**WHAT THIS TASK INVOLVES:** Reproduce the top of the data verbatim, through and including the line that contains "obj('leg', loft(secs), M['cdark'], ctb, 40)".

### SUPPLIED MATERIAL ###

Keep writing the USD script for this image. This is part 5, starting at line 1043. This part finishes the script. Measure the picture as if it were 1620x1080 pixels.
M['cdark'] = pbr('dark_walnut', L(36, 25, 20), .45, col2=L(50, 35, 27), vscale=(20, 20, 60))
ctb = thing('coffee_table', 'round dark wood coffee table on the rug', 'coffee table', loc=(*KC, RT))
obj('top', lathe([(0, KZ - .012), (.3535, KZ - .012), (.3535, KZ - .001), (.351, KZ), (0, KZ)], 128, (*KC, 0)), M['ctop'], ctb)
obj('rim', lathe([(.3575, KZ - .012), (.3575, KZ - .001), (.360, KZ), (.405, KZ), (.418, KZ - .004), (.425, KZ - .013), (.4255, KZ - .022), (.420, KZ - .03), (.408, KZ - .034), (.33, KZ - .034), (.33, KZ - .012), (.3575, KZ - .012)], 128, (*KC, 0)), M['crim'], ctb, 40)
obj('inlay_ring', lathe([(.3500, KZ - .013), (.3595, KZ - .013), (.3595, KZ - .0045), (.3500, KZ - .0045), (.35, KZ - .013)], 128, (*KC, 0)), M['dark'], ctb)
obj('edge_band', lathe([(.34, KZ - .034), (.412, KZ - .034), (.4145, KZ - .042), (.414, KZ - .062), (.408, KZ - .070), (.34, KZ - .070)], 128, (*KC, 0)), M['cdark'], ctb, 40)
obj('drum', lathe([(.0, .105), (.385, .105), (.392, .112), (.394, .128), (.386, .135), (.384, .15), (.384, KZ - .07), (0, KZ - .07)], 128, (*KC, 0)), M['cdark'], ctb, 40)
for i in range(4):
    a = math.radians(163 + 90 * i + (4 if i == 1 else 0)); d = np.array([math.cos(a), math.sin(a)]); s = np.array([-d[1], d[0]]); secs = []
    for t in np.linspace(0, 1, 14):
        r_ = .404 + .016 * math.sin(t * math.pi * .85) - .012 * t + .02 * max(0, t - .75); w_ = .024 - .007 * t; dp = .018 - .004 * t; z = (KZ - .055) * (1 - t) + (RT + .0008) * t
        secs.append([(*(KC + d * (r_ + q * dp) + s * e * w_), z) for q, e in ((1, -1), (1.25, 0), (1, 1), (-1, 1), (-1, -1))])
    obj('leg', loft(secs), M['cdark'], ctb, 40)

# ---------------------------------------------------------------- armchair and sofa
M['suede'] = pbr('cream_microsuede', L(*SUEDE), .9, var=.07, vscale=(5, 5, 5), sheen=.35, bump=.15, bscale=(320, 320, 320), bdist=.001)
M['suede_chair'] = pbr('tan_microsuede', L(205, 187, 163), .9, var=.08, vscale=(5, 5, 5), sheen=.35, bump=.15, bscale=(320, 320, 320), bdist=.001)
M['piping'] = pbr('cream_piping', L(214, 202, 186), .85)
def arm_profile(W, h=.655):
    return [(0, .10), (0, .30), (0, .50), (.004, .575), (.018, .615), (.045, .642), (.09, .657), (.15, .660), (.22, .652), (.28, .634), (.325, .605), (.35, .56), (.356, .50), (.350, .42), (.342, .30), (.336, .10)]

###

**WRITTEN RESPONSE:**
Keep writing the USD script for this image. This is part 5, starting at line 1043. This part finishes the script. Measure the picture as if it were 1620x1080 pixels.
M['cdark'] = pbr('dark_walnut', L(36, 25, 20), .45, col2=L(50, 35, 27), vscale=(20, 20, 60))
ctb = thing('coffee_table', 'round dark wood coffee table on the rug', 'coffee table', loc=(*KC, RT))
obj('top', lathe([(0, KZ - .012), (.3535, KZ - .012), (.3535, KZ - .001), (.351, KZ), (0, KZ)], 128, (*KC, 0)), M['ctop'], ctb)
obj('rim', lathe([(.3575, KZ - .012), (.3575, KZ - .001), (.360, KZ), (.405, KZ), (.418, KZ - .004), (.425, KZ - .013), (.4255, KZ - .022), (.420, KZ - .03), (.408, KZ - .034), (.33, KZ - .034), (.33, KZ - .012), (.3575, KZ - .012)], 128, (*KC, 0)), M['crim'], ctb, 40)
obj('inlay_ring', lathe([(.3500, KZ - .013), (.3595, KZ - .013), (.3595, KZ - .0045), (.3500, KZ - .0045), (.35, KZ - .013)], 128, (*KC, 0)), M['dark'], ctb)
obj('edge_band', lathe([(.34, KZ - .034), (.412, KZ - .034), (.4145, KZ - .042), (.414, KZ - .062), (.408, KZ - .070), (.34, KZ - .070)], 128, (*KC, 0)), M['cdark'], ctb, 40)
obj('drum', lathe([(.0, .105), (.385, .105), (.392, .112), (.394, .128), (.386, .135), (.384, .15), (.384, KZ - .07), (0, KZ - .07)], 128, (*KC, 0)), M['cdark'], ctb, 40)
for i in range(4):
    a = math.radians(163 + 90 * i + (4 if i == 1 else 0)); d = np.array([math.cos(a), math.sin(a)]); s = np.array([-d[1], d[0]]); secs = []
    for t in np.linspace(0, 1, 14):
        r_ = .404 + .016 * math.sin(t * math.pi * .85) - .012 * t + .02 * max(0, t - .75); w_ = .024 - .007 * t; dp = .018 - .004 * t; z = (KZ - .055) * (1 - t) + (RT + .0008) * t
        secs.append([(*(KC + d * (r_ + q * dp) + s * e * w_), z) for q, e in ((1, -1), (1.25, 0), (1, 1), (-1, 1), (-1, -1))])
    obj('leg', loft(secs), M['cdark'], ctb, 40)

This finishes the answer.